Aim:
Tally the lines in the data that follows that include the word "recreates", and report nothing but the total.

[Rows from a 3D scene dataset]
BEGIN

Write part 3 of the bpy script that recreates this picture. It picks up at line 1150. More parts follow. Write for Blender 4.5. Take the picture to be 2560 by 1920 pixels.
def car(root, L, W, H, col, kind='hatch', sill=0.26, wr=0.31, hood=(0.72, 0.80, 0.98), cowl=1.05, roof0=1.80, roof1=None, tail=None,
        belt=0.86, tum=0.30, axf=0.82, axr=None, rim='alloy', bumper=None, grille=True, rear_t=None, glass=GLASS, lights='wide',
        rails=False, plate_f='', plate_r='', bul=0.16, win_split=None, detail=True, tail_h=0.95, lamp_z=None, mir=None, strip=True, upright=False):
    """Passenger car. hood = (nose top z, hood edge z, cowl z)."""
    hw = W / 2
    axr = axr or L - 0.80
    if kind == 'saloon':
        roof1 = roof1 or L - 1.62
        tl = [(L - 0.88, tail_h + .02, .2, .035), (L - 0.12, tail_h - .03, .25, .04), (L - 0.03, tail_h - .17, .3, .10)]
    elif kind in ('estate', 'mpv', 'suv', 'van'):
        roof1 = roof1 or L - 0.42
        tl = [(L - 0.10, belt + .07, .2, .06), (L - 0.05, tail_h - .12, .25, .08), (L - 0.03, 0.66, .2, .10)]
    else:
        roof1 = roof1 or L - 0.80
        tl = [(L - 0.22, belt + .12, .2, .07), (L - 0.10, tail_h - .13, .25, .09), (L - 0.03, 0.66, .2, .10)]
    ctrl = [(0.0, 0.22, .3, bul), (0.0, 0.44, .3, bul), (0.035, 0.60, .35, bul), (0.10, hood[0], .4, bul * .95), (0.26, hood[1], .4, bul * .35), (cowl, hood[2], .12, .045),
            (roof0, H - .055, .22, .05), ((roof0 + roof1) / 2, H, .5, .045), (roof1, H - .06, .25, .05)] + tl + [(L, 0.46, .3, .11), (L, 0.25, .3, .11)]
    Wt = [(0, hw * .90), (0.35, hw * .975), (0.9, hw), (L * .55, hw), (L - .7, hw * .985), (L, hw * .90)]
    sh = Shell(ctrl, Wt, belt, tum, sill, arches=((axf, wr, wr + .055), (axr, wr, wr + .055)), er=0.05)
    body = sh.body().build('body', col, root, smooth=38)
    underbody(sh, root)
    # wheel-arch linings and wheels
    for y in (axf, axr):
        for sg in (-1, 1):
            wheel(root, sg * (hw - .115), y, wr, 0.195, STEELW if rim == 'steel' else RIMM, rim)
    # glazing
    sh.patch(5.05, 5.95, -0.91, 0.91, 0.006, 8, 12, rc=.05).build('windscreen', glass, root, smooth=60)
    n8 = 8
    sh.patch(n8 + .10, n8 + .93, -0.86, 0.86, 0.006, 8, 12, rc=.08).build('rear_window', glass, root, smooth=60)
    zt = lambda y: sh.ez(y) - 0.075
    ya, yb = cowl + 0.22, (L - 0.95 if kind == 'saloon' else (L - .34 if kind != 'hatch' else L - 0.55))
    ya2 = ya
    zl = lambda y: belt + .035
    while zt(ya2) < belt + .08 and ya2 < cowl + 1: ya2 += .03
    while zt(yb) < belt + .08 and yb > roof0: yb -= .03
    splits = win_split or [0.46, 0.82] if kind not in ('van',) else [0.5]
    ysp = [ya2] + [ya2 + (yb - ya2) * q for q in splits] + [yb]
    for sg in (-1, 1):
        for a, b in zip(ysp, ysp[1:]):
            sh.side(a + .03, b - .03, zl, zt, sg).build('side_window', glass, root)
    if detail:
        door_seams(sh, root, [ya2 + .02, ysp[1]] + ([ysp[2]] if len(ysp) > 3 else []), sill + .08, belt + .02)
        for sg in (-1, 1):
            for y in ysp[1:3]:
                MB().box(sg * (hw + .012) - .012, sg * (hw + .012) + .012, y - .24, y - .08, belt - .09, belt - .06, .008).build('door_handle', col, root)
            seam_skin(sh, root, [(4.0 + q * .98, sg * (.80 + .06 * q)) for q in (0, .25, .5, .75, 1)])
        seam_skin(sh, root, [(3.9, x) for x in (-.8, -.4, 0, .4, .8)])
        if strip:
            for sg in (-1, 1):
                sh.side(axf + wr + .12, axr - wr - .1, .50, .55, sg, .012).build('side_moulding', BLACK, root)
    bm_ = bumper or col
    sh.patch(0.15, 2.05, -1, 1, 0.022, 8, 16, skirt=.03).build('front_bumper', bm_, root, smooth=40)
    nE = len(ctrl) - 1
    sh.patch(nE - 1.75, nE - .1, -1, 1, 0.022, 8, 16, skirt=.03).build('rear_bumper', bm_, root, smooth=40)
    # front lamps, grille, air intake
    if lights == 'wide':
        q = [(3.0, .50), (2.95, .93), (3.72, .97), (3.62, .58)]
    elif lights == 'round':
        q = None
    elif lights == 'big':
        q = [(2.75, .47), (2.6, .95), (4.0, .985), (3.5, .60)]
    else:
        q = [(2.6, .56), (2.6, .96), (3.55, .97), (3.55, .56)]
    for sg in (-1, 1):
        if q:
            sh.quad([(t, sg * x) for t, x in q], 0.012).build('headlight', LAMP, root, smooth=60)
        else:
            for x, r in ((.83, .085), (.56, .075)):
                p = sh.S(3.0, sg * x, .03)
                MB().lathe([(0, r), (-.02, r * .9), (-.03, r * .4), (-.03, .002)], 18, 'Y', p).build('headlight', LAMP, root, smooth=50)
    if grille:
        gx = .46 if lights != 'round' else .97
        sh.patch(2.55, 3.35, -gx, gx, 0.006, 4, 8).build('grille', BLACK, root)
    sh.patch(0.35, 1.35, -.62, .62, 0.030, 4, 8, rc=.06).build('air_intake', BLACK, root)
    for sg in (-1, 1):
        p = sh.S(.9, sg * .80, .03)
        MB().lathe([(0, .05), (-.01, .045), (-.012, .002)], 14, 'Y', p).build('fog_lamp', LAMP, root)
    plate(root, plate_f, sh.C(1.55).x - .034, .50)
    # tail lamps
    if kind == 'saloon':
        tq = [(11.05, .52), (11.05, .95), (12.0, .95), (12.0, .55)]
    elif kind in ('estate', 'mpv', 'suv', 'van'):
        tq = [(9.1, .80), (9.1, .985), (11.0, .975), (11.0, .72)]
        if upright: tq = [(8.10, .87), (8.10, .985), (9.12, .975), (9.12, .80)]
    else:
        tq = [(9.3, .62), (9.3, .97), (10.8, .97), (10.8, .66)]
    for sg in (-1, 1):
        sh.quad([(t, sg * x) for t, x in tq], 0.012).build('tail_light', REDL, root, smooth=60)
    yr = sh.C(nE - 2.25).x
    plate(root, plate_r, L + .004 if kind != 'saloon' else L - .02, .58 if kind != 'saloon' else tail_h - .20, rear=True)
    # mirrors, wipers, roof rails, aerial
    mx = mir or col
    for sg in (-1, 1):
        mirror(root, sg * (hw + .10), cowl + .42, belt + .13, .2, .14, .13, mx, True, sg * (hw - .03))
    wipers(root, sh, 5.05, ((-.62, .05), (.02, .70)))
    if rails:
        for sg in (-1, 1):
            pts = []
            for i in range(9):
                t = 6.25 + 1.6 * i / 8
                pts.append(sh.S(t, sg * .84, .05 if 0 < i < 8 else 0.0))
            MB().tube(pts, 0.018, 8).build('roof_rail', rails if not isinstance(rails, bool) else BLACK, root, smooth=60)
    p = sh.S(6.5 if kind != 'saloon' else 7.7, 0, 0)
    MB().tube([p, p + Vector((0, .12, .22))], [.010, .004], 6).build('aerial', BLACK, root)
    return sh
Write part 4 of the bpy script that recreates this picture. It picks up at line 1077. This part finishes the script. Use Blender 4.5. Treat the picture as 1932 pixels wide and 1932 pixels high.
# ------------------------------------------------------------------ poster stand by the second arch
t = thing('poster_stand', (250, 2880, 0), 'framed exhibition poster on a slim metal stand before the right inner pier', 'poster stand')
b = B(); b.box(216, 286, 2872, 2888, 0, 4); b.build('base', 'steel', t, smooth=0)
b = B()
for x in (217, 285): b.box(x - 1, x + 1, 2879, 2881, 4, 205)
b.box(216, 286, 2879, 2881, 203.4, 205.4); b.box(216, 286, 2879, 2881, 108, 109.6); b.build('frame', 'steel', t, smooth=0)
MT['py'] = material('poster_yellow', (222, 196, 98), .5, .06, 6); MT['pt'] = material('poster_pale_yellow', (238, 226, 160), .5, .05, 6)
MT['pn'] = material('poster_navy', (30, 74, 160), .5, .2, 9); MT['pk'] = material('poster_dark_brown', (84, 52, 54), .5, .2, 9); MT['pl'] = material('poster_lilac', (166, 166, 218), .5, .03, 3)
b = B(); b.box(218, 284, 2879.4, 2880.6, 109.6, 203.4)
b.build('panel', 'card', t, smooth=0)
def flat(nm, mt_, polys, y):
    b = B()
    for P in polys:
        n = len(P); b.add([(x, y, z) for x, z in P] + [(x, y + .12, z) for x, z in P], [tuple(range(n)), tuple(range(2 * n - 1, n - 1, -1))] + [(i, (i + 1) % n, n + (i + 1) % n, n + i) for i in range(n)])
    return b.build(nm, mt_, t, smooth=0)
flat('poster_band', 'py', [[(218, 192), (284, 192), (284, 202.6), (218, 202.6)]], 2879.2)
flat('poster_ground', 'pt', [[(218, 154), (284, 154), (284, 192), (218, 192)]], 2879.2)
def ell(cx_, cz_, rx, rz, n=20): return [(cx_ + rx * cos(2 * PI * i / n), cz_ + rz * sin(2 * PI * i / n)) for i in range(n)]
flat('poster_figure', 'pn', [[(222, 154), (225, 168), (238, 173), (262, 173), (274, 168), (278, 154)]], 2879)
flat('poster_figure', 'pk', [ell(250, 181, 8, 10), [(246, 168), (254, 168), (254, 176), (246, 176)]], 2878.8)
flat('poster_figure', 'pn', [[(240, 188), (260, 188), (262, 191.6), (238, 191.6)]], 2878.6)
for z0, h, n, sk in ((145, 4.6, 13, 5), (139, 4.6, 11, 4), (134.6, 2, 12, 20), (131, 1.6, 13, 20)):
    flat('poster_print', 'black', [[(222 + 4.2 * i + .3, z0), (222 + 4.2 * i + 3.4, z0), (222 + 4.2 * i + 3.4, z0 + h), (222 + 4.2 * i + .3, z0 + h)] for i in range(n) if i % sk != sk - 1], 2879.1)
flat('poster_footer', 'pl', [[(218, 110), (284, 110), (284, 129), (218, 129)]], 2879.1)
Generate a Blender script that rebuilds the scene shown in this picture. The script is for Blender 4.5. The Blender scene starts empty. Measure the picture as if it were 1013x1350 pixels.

END

Expected output:
2